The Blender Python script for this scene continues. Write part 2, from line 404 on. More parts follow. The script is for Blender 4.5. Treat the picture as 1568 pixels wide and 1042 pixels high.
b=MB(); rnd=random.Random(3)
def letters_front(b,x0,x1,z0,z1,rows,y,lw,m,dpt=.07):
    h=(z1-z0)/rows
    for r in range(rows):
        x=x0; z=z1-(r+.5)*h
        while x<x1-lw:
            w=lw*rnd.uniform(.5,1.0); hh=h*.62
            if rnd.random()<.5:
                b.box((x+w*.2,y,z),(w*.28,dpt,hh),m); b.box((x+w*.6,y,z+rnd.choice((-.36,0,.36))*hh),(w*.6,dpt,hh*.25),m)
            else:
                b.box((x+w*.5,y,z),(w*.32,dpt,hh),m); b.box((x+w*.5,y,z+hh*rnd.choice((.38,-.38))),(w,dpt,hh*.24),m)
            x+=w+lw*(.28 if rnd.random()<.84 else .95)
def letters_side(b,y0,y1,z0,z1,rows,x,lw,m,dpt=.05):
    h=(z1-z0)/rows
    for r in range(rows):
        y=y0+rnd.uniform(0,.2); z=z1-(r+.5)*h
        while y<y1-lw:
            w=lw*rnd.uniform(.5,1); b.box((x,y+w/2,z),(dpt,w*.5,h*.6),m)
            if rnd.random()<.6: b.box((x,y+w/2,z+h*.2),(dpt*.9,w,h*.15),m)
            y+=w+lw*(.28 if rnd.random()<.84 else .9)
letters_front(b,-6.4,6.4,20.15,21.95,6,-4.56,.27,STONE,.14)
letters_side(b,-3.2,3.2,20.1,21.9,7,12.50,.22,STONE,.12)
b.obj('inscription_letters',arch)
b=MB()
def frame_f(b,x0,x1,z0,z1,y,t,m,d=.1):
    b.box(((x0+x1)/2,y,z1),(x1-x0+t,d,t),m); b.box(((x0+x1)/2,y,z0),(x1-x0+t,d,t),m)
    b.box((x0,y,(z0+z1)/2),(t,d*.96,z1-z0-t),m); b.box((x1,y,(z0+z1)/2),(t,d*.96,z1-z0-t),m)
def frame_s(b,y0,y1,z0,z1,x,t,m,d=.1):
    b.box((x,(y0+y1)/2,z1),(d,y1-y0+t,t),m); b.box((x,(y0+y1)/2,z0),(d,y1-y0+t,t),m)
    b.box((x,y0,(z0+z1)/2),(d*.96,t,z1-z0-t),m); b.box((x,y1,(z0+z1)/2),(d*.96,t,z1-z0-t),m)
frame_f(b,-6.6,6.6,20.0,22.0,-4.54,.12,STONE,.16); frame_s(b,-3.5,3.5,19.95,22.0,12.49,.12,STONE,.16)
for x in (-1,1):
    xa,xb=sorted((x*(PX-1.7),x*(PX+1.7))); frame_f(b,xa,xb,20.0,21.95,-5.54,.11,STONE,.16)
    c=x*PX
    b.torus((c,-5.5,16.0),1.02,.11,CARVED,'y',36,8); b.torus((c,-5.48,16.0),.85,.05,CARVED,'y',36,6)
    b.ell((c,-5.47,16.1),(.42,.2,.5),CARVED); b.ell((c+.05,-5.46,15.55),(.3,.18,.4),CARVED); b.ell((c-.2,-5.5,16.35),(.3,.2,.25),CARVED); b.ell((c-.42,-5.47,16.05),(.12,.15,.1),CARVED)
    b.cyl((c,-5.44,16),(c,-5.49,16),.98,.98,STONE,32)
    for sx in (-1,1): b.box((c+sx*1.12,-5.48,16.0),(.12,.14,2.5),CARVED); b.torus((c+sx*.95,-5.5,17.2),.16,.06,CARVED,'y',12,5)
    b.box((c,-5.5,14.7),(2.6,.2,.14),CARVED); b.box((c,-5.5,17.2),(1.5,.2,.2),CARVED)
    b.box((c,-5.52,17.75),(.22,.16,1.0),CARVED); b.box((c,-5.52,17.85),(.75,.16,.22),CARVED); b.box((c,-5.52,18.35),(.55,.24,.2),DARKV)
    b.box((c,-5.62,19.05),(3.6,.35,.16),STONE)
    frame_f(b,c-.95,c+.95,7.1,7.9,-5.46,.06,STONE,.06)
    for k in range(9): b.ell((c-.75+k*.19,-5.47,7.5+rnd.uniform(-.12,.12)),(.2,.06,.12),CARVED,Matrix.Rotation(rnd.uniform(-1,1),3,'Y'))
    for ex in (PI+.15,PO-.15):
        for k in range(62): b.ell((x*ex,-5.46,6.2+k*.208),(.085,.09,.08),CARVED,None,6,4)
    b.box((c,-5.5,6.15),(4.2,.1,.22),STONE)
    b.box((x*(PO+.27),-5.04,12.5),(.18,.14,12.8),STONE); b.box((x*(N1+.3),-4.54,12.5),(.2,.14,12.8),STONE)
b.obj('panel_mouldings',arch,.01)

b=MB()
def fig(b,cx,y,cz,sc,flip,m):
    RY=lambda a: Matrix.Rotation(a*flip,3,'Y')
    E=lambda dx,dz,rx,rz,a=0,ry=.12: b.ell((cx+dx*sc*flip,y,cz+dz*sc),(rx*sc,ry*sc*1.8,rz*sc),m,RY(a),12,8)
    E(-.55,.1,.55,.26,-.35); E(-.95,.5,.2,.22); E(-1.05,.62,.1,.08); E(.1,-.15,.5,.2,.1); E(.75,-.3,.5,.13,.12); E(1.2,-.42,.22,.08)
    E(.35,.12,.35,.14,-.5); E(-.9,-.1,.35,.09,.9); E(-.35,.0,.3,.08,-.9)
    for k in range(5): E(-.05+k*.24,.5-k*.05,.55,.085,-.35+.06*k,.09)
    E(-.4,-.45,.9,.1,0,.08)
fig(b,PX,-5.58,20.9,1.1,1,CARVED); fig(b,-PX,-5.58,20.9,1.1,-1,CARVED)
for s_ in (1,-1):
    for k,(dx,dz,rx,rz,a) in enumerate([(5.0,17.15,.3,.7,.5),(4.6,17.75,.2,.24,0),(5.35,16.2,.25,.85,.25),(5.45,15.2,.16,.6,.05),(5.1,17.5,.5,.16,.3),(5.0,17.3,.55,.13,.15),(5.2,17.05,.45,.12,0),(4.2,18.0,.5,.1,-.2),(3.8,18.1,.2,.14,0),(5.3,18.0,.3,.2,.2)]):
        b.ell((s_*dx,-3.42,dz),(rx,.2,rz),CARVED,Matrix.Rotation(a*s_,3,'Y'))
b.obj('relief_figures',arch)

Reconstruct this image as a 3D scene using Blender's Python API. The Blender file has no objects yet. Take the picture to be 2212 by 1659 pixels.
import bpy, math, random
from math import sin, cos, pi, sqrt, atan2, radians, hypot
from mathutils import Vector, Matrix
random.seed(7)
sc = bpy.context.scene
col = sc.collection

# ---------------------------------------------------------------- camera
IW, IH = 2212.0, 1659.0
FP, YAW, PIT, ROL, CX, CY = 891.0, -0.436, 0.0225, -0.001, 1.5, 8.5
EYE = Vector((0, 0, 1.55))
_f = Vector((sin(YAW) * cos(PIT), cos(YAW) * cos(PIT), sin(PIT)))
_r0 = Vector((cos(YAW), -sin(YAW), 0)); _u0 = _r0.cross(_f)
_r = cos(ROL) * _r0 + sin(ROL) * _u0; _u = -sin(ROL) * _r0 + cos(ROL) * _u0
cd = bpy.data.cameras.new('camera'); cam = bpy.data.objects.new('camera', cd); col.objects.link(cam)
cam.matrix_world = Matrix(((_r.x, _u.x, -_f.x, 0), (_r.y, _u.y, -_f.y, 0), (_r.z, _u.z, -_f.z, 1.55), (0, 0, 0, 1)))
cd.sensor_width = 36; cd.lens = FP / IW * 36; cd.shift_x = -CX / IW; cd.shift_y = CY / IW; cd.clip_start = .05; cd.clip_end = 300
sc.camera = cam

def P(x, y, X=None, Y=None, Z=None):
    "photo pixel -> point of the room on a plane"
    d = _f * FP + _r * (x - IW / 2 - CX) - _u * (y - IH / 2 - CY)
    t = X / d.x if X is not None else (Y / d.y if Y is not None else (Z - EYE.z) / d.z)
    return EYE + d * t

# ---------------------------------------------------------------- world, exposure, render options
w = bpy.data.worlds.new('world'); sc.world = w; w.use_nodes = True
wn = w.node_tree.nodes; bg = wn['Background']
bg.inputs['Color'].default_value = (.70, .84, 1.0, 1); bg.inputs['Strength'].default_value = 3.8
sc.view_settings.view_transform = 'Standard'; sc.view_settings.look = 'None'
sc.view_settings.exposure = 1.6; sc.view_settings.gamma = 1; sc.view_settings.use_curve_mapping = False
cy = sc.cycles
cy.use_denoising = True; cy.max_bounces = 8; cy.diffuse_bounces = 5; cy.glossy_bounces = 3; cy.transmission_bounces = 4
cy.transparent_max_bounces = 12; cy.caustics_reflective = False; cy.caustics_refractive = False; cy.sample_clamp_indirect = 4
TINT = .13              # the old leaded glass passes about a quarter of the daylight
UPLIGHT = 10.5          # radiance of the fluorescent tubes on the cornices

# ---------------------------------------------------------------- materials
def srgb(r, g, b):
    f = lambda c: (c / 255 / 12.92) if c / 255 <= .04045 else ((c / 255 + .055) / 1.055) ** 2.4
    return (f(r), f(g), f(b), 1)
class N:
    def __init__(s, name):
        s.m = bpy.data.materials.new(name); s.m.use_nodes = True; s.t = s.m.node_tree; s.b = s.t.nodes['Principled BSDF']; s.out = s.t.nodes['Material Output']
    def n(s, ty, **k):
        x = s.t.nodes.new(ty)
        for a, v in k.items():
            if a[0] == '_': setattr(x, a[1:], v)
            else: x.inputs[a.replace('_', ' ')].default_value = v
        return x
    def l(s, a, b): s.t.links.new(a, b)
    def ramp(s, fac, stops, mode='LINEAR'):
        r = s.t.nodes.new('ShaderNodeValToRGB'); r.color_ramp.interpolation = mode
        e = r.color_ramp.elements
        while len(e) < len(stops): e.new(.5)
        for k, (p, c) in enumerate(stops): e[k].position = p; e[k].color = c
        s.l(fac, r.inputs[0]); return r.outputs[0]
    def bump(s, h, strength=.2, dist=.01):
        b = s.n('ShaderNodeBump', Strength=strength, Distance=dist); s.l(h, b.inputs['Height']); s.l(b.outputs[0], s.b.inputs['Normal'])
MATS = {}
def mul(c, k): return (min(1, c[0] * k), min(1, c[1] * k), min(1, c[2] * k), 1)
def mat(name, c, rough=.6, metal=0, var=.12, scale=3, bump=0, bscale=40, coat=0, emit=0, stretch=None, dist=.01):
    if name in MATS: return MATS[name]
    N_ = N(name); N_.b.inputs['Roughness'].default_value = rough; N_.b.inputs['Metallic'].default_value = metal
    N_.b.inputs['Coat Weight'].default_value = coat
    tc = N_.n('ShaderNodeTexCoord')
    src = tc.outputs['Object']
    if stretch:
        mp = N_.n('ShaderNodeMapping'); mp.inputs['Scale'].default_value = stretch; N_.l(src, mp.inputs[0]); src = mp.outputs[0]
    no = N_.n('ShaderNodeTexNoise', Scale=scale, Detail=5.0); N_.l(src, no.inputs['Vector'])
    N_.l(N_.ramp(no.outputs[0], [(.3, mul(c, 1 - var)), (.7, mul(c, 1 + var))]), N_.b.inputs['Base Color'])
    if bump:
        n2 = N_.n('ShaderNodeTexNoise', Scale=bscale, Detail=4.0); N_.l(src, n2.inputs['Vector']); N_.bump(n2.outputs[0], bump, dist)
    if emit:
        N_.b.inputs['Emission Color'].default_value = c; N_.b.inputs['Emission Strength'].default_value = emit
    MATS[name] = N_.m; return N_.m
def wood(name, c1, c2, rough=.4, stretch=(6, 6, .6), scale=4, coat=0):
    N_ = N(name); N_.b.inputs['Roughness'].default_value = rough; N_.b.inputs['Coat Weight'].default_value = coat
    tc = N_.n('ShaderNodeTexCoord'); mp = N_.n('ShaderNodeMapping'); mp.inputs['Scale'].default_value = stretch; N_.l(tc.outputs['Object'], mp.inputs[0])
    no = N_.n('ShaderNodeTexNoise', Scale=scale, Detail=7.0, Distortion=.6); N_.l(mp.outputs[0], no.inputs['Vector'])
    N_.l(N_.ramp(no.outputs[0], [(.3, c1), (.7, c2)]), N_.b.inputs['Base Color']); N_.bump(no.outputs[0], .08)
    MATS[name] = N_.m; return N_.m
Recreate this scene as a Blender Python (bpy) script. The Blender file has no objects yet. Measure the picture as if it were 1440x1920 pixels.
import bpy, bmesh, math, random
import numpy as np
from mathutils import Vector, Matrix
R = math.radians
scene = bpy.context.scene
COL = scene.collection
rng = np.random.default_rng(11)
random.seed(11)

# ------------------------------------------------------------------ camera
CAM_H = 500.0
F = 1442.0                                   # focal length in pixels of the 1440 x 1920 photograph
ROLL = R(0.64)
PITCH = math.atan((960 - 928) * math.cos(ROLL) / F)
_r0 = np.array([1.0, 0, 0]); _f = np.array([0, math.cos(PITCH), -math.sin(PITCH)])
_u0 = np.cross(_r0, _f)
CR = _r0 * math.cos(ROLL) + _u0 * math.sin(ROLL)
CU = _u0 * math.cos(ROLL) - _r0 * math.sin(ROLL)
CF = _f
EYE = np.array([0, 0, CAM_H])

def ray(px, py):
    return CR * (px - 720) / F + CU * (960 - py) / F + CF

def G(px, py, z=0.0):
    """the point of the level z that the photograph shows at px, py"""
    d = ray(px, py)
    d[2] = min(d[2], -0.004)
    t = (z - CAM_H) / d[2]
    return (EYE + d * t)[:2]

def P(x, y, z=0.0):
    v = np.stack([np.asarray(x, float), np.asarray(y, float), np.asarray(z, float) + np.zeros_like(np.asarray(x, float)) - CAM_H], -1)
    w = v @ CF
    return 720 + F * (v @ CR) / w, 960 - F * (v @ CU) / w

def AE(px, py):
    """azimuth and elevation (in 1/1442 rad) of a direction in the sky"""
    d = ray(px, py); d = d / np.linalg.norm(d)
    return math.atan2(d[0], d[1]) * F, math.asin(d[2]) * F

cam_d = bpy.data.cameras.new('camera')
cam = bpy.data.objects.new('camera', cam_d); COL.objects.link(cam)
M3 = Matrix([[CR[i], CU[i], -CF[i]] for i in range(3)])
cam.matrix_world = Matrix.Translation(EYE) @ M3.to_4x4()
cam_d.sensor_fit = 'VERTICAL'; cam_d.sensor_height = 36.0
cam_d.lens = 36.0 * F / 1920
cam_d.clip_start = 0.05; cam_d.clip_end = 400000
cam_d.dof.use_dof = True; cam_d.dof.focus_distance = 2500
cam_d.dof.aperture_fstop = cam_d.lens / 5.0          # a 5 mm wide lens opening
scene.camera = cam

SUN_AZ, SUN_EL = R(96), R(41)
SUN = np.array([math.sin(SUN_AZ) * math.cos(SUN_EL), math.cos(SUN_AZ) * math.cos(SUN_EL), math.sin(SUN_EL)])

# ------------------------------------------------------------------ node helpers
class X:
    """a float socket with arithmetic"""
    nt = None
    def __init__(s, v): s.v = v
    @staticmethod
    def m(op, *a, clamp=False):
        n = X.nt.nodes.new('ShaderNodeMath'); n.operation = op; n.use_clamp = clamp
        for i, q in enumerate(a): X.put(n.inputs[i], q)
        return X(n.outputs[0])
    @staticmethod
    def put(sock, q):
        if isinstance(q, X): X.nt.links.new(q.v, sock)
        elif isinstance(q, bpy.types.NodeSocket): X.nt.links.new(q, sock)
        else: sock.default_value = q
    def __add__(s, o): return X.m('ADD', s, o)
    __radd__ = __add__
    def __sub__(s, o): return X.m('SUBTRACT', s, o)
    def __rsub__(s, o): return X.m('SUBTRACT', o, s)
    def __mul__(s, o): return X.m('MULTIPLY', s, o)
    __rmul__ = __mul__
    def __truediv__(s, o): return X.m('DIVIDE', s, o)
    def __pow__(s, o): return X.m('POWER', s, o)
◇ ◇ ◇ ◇
» Challenge: Starting at the line that contains "Reconstruct this image", repeat each line exactly, and stop after the line that contains "return EYE + d * t".

» Solution to this task:
Reconstruct this image as a 3D scene using Blender's Python API. The Blender file has no objects yet. Take the picture to be 2212 by 1659 pixels.
import bpy, math, random
from math import sin, cos, pi, sqrt, atan2, radians, hypot
from mathutils import Vector, Matrix
random.seed(7)
sc = bpy.context.scene
col = sc.collection

# ---------------------------------------------------------------- camera
IW, IH = 2212.0, 1659.0
FP, YAW, PIT, ROL, CX, CY = 891.0, -0.436, 0.0225, -0.001, 1.5, 8.5
EYE = Vector((0, 0, 1.55))
_f = Vector((sin(YAW) * cos(PIT), cos(YAW) * cos(PIT), sin(PIT)))
_r0 = Vector((cos(YAW), -sin(YAW), 0)); _u0 = _r0.cross(_f)
_r = cos(ROL) * _r0 + sin(ROL) * _u0; _u = -sin(ROL) * _r0 + cos(ROL) * _u0
cd = bpy.data.cameras.new('camera'); cam = bpy.data.objects.new('camera', cd); col.objects.link(cam)
cam.matrix_world = Matrix(((_r.x, _u.x, -_f.x, 0), (_r.y, _u.y, -_f.y, 0), (_r.z, _u.z, -_f.z, 1.55), (0, 0, 0, 1)))
cd.sensor_width = 36; cd.lens = FP / IW * 36; cd.shift_x = -CX / IW; cd.shift_y = CY / IW; cd.clip_start = .05; cd.clip_end = 300
sc.camera = cam

def P(x, y, X=None, Y=None, Z=None):
    "photo pixel -> point of the room on a plane"
    d = _f * FP + _r * (x - IW / 2 - CX) - _u * (y - IH / 2 - CY)
    t = X / d.x if X is not None else (Y / d.y if Y is not None else (Z - EYE.z) / d.z)
    return EYE + d * t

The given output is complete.